Child Development and Family Relations
       Students develop logic model for real world offender re-entry program

Dr. Sharon Ballard, associate professor of child development and family relations, asked her master’s level students in Program Planning & Evaluation for Child and Family Services to tackle an important issue that each member of the class will face as professionals in organizations and human service agencies serving children, families, and older adults.

Ballard’s students will become administrators and practitioners in settings such as schools, adoption agencies, juvenile services, family life education programs, parent education programs, eldercare programs, early intervention programs, recreation programs for children and youth, and other non-profit and non-governmental organizations of all kinds.

Ballard knows that her students will be expected to evaluate the effectiveness of programs they oversee and that evaluation can be the toughest part of the job.

“It’s not good enough today for an organization to think that because they have served a hundred people they are successful,” said Ballard. “Today’s funding sources want to see outcomes. They want to know that an agency has made a difference in people’s lives, and they want to see measurable outcomes.”
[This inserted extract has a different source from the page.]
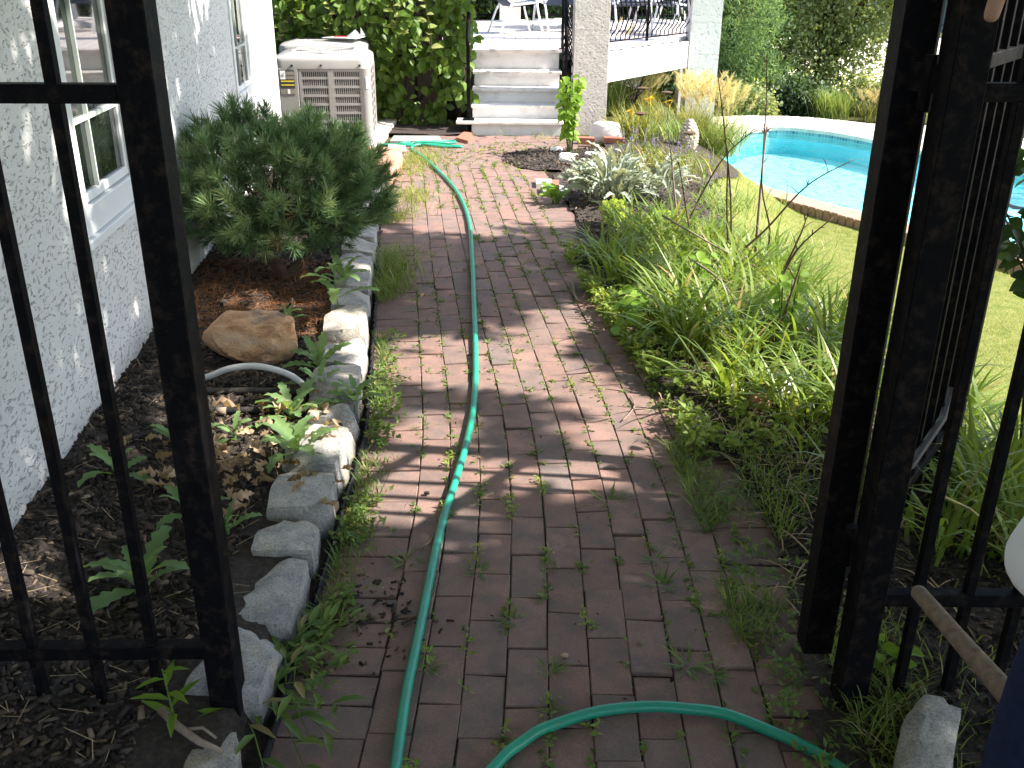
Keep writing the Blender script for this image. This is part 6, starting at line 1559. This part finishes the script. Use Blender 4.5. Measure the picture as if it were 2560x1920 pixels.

Consequently, Ballard immersed her students in what she calls “authentic learning” by asking them to become “consultants” to STRIVE, a Greenville non-profit concerned with job training and placement for youth and adults. STRIVE recently began activities on the Pitt County Re-Entry Program funded by the Governor’s Crime Commission to help ex-offenders transition successfully from prison to the community. When Joyce Jones, STRIVE executive director, contacted Ballard for help in assessing the program’s outcomes, Ballard turned her students loose on the project.

“Project Re-Entry presented the perfect opportunity for me to introduce logic models to my students. Many funders, including the United Way, require funding recipients to submit logic models on a regular basis,” said Ballard. “Logic models help organizations evaluate programs to see if they are having the intended effect.”

Logic models are visual maps depicting how resources and activities are used to bring about the desired change in participants. Different logic models exist, but essentially they are used to record inputs (investment in the program), outputs (activities and stake holders), and outcomes/impact (short range and long range achievements).

The students worked with Joyce Jones and the program coordinator to understand all aspects of Project Re-Entry. They researched best practices and intended outcomes for offender re-entry programs and appropriate logic models. Professor Ballard also engaged John Kerbs, associate professor of criminal justice, as a consultant on offender re-entry programs. Dr. Kerbs led the class in a lively discussion of “Risk, Need, & Responsivity: Reintegrating State Prisoners in Pitt County, NC.” At the end of the semester, the students proposed a logic model that they believed would be the best evaluation tool for Project Re-Entry.

“Input from the students was extremely helpful,” said Joyce Jones. “The students’ research helped us identify a logic model that makes sense for Project Re-Entry. The Governor’s Crime Commission grant is just a seed grant. We’ll have to find other funding to sustain the program after that grant. The students’ logic model will become an excellent tool for us to track outcomes. Potential funders will be more inclined to fund our proposal if we can show them measurable outcomes. Going forward, I’ll be using logic models not only for project Re-Entry but for all of our programs at STRIVE.”